Issue
Can a UK resident company satisfy the 80% voting power requirement contained in Article 10(3) of Schedule 1 to the International Agreements Act 1953 (Agreements Act), if it is the beneficial owner of the shares in an Australian resident company through a trust?
Decision
Yes. A UK resident company satisfies the 80% voting power requirement contained in Article 10(3) of Schedule 1 to the Agreements Act if it is the beneficial owner of the shares in an Australian resident company through a trust.
Facts
A UK resident company is the beneficial owner of all the shares in an Australian resident company through a trust.
The Australian company is to be liquidated. It will then distribute unfranked dividends, in respect of which the UK company is beneficially entitled, to the trustee of the trust. The trustee of the trust will then distribute the unfranked dividends to the UK company.
Reasons for Decision
Schedule 1 to the Agreements Act contains the double tax agreement between Australia and the United Kingdom of Great Britain and Northern Ireland (the 2003 UK Convention) and 2003 United Kingdom Notes. The 2003 UK Convention operates to avoid the double taxation of income received by Australian and UK residents.
Article 10(3) of the 2003 UK Convention provides that dividends shall not be taxed in Australia where, amongst other things, the beneficial owner of the dividends is a UK resident company that has owned shares representing 80 per cent or more of the voting power of the company paying the dividends, for a 12 month period ending on the date the dividend is declared. At issue is whether the requirement that the UK company must have 'owned shares' has been satisfied given that a trustee, rather than the UK company, has legal ownership of the shares.

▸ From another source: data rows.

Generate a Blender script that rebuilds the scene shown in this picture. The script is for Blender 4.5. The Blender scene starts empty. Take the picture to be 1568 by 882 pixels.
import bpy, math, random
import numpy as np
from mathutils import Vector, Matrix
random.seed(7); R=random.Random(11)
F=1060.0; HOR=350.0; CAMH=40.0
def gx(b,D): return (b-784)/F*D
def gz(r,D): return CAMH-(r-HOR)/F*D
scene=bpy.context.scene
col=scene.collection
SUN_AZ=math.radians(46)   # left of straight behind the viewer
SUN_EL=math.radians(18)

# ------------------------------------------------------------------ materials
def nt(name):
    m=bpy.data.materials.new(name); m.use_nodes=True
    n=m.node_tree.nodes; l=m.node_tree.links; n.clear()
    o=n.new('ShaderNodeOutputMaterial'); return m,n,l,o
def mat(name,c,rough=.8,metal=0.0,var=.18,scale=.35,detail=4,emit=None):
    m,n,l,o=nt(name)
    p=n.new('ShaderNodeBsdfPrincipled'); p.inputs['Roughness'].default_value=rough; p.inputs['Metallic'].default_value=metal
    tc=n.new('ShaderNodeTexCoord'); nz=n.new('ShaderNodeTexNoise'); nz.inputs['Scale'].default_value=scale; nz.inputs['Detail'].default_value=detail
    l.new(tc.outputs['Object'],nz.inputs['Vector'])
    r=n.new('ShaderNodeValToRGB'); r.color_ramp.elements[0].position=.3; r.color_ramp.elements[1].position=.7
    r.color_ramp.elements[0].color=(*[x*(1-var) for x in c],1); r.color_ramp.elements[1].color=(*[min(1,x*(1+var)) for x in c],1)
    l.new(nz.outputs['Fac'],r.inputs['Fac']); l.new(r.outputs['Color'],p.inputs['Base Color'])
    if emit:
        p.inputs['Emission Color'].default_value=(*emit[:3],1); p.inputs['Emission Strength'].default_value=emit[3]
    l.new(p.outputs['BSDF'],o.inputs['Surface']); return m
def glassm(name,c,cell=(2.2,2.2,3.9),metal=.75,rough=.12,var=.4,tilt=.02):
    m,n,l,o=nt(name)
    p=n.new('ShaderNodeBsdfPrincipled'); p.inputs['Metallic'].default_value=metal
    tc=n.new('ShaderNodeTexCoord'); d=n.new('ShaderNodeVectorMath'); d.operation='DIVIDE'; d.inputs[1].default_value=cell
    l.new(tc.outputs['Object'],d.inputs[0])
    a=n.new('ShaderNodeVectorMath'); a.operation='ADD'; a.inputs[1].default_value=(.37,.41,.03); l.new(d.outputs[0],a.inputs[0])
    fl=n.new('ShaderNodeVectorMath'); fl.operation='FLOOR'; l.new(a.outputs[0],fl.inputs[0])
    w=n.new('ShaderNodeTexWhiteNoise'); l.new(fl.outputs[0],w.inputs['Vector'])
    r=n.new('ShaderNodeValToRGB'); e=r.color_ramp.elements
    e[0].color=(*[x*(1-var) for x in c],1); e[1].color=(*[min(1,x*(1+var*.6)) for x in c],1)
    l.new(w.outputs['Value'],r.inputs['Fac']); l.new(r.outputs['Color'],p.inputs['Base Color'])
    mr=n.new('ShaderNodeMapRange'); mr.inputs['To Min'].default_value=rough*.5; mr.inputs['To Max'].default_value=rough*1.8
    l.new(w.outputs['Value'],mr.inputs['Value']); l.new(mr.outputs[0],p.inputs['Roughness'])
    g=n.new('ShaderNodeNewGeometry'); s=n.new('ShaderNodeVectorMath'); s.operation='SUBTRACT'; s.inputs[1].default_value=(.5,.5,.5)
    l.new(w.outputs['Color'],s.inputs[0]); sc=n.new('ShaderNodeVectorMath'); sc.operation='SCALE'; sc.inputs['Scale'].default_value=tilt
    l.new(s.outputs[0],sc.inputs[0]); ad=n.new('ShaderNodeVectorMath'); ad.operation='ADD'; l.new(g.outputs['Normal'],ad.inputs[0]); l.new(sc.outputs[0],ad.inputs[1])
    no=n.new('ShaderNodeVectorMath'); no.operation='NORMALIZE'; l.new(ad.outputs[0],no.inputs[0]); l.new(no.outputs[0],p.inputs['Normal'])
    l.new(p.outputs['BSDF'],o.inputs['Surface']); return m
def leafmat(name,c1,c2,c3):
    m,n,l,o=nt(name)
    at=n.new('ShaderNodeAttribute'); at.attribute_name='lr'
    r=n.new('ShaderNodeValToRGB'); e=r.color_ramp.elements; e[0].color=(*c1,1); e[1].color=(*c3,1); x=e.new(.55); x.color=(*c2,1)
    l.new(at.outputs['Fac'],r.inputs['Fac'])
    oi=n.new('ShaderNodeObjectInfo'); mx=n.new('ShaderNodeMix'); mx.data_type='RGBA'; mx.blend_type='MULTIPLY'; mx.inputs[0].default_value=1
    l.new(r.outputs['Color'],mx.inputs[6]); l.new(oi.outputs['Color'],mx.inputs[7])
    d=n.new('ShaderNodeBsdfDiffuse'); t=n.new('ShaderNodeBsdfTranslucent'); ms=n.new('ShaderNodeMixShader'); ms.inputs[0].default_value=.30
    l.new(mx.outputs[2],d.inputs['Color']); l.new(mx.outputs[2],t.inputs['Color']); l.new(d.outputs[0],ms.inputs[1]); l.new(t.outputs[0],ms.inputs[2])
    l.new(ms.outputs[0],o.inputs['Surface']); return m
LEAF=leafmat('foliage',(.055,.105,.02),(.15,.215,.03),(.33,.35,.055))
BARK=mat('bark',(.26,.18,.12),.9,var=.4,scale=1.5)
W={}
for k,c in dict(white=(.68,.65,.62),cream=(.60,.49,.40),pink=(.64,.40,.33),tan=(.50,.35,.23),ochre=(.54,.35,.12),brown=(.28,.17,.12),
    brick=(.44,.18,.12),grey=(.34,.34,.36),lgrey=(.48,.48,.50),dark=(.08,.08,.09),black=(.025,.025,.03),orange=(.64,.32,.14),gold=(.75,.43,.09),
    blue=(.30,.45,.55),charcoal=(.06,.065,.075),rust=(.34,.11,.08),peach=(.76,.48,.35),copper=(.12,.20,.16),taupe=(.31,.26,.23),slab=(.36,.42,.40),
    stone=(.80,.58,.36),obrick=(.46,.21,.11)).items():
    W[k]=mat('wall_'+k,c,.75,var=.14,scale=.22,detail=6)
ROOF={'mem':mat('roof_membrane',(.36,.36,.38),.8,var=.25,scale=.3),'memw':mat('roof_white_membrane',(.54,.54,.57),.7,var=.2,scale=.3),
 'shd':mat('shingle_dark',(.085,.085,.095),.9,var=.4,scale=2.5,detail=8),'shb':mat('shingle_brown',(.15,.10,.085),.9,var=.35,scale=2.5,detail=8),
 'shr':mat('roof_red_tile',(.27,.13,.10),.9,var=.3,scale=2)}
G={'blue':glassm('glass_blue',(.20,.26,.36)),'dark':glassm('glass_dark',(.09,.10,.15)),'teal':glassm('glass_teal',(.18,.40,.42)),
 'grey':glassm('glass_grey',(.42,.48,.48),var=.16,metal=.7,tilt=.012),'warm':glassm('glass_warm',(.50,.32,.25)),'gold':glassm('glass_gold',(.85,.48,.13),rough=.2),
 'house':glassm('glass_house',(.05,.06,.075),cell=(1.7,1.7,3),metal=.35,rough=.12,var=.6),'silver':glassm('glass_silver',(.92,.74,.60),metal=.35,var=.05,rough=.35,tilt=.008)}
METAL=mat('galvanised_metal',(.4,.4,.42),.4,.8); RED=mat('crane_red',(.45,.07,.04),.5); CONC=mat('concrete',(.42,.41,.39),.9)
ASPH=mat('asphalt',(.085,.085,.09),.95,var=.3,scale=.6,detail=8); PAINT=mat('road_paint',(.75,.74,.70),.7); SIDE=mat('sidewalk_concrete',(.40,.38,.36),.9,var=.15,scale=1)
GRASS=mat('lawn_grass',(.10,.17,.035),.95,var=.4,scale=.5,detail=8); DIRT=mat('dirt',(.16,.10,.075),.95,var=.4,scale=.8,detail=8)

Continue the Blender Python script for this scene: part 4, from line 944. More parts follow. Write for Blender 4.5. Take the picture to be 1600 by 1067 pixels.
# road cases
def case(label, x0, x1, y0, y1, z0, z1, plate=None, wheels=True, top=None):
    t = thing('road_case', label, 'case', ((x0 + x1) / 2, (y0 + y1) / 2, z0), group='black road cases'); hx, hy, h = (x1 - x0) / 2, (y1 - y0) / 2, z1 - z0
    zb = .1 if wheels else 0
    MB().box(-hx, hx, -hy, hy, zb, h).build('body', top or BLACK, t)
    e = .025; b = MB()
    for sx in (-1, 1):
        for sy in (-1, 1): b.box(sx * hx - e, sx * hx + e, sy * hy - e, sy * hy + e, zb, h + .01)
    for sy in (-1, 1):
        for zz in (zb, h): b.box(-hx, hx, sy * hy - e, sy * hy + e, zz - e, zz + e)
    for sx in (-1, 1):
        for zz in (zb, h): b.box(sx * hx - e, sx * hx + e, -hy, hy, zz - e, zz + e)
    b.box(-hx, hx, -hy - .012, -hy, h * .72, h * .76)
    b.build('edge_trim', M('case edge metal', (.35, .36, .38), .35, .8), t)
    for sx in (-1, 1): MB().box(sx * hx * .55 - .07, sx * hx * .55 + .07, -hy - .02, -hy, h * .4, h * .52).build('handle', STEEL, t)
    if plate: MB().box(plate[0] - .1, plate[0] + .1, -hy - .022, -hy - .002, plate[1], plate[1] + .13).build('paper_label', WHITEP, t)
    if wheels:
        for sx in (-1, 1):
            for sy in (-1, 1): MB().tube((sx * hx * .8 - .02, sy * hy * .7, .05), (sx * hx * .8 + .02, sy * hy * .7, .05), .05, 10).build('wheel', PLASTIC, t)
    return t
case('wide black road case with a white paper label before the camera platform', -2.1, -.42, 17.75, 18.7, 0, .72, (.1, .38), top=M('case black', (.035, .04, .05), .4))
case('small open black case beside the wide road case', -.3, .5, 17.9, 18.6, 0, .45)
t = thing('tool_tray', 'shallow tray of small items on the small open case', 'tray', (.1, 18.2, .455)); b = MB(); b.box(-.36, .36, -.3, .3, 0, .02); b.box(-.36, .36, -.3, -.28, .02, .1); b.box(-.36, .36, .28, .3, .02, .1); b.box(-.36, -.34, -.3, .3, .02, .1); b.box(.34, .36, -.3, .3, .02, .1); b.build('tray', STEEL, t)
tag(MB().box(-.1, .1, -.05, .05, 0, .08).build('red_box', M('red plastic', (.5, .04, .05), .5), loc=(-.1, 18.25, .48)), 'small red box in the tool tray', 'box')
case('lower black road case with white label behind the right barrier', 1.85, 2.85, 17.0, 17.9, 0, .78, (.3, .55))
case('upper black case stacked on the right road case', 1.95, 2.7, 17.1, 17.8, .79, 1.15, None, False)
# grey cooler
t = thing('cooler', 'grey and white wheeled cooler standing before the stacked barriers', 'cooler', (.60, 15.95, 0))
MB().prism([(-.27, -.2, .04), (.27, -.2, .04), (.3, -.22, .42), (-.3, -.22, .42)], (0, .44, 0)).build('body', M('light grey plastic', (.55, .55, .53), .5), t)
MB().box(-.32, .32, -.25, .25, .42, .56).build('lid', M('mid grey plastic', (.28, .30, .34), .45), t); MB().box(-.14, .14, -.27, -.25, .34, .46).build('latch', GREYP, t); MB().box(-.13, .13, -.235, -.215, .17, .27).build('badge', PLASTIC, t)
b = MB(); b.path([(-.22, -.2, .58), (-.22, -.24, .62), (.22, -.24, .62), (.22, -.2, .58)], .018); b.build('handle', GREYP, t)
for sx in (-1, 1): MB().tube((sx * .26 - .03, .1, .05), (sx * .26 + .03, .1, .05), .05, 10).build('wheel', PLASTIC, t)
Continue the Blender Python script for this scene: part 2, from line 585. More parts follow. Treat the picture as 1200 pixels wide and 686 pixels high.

The UK company's beneficial ownership through a trust, of shares representing 80% or more of the voting power of the company paying the dividends, falls within the meaning of the term 'owned shares' in Article 10(3) of the 2003 UK Convention because, when reading the term 'owned' in conjunction with the previous reference to beneficial ownership in Article 10(3), the term 'owned' in this context refers to beneficial ownership where the beneficial owner of the shares differs from the legal one.
By contrast, Article 10(2) of the 2003 UK Convention provides for a reduction in the rate of withholding tax where the beneficial owner of the dividends is a company which holds directly at least 10% of the voting power in the company paying the dividends. Here, the beneficial owner must hold the requisite percentage of the voting power in the company paying the dividends 'directly'. The use of the words 'holds directly' in Article 10(2)(a) is supportive of the above interpretation of the term 'owned shares' in that, had 'legal' ownership of shares been a requirement of Article 10(3) of the 2003 UK Convention, the Article could have specified this.
Therefore, given the context of the use of the term and the absence of an express requirement for the voting power to be held 'directly', beneficial ownership of shares in the paying company are 'shares owned' for the purposes of Article 10(3) of the 2003 UK Convention.